Across Palestine, two worlds exist side by side, with guard towers next to homes.
Andrew Olson

The myth of the road trip captures the American imagination, that exploration of open spaces a siren song to our subconscious. But the notion of traveling through places unbound, unlimited, and unrestricted left me struggling to conceptualize life in the West Bank, where I’ve been studying since January.

To start, the scale is different — the Bay Area, for instance, is almost three times the size of the West Bank. And unlike in America, you can’t “go west” when life feels crowded — “west” is across the wall, which no Palestinian may enter without a permit. Nor can you move out of town to start a family, for that’s Area C, which is under Israeli control, where you have as much a chance of getting a building permit as winning the lottery.

Andrew Olson

The thrill of an American road trip is that any location on the horizon is a possible destination. But from the café where I type, I see three areas where most Palestinians can’t go: the several hills covered in red-roofed homes of an exclusively Jewish community (a “settlement”), the de-facto Israel territory beyond the line of fencing and the “separation wall,” and the bridge to Jerusalem beyond the wall.
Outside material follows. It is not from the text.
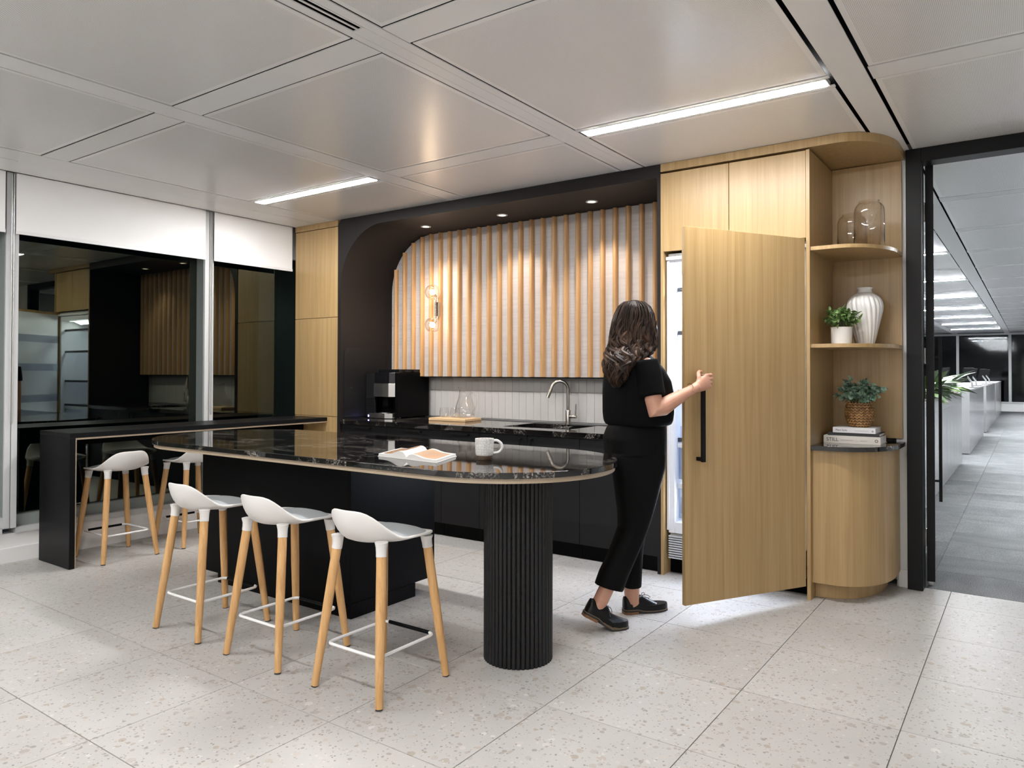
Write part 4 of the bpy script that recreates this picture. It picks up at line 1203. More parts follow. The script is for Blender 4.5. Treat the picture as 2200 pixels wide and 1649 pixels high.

Citing security, Jerusalem has recently been closed to all Palestinians without residency, a onetime day pass, or one of the scarce work permits. Since the city’s economy previously employed many from the region, men like my host father are now out of work. For them, the shining spires in the distance might as well be across the sea.   

Across Palestine, two worlds exist side by side. In Bethlehem, a United Nations refugee camp, set up after the 1948 war, butts up against the security wall, these “temporary” concrete tenements against “temporary” concrete towers. I used to wonder how there could be so many clashes when Israelis were on one side of the line and Palestinians on the other. I learned that it’s not so clear-cut. It’s all on top of each other. Guard towers and homes. Settlements and cities.

As I walked to class one recent morning, I paused on the curve of the main road. In the foreground stood an abandoned apartment. In the background, blazing in the sunlight, stood a settlement less than an hour’s walk away yet forever out of reach to the locals passing me. Hidden by the hill was a walled freeway from which they were excluded.

Waiting up the hill were my classmates, Americans whose eagle-emblazoned passports allowed them entry as far as their eyes could see. For us, a road trip could be a reality. At the end of the week, we would walk across visible and invisible lines and enter the city of Jerusalem.

I tarried, briefly paralyzed by the realization that those who fed, housed, and clothed us for the last two weeks lacked the same freedom we had so unknowingly taken for granted. Never have I been so grateful for my freedom or so heartbroken at the confinement of others.

The author is a student at Westmont College.